Sections of an application need to be uniquely identifiable in order for users to access them. These identifiers are also required to support bookmarking and sharing of links to a particular section of an application. Users also need a way to navigate between sections in order to access all functionality an application may provide. Navigation could simply be going forward to the next step of a process, backwards to a previous step, or ad-hoc jumping between several options depending on what the user chooses.

Traditional websites that use static files naturally have separately-identifiable sections, in that each static file within the site can be individually accessed. HTML files can use anchor elements to allow users to navigate between files by clicking on links, rather than having to manually change the URI in their browser’s address bar.

Single-page web applications, as their name suggests, only contain a primary file through which a user accesses the entire application.
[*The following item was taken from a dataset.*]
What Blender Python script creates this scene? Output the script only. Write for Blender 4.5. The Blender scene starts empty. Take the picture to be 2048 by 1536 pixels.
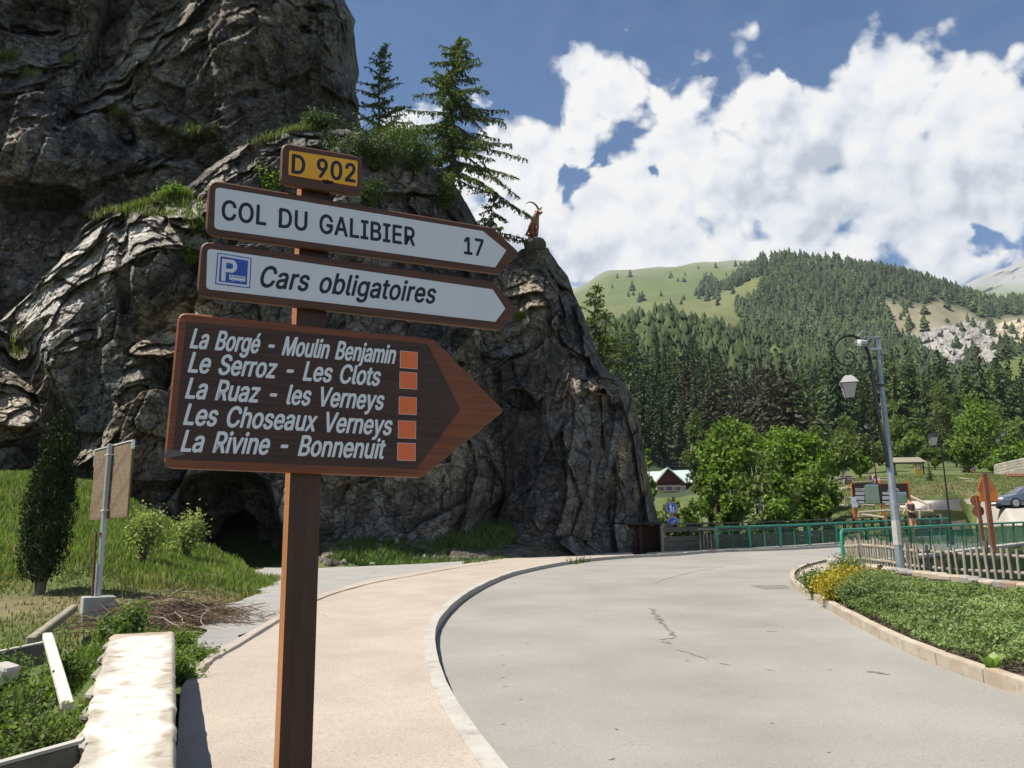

However, these single-page applications can make use of URIs (together with all their inherent benefits) to identify each subsection.

A router component provides navigation options across a hierarchy of routes, and handles dispatching to relevant application subsections that correspond to identifiable routes. A router will also handle any error conditions, such as navigation to non-existent routes.

Routing in Dojo

Dojo's routing system allows applications to register URL subpaths as routes that link to a specific type of widget, called an Outlet. When a user navigates to a particular route, the outlet widget registered against the route will be rendered.

While outlets are ‘rendered’ when users navigate to them, they seldom deal directly with the rendering of application functionality. Outlets are primarily wrappers that handle navigational concerns - passing of query parameters, or handling error fallbacks - and instead delegate to other widgets within an application for functional rendering.

Applications can provide navigation options to users via Link widgets which are associated with Outlets, in a similar manner to using anchors in traditional HTML pages.

When using routing, Dojo’s build system can automatically generate separate bundles for each top level route within the application. Each bundle can then be independently delivered to users as they are needed.

See the Dojo Routing reference guide for details on how to implement routing within your application.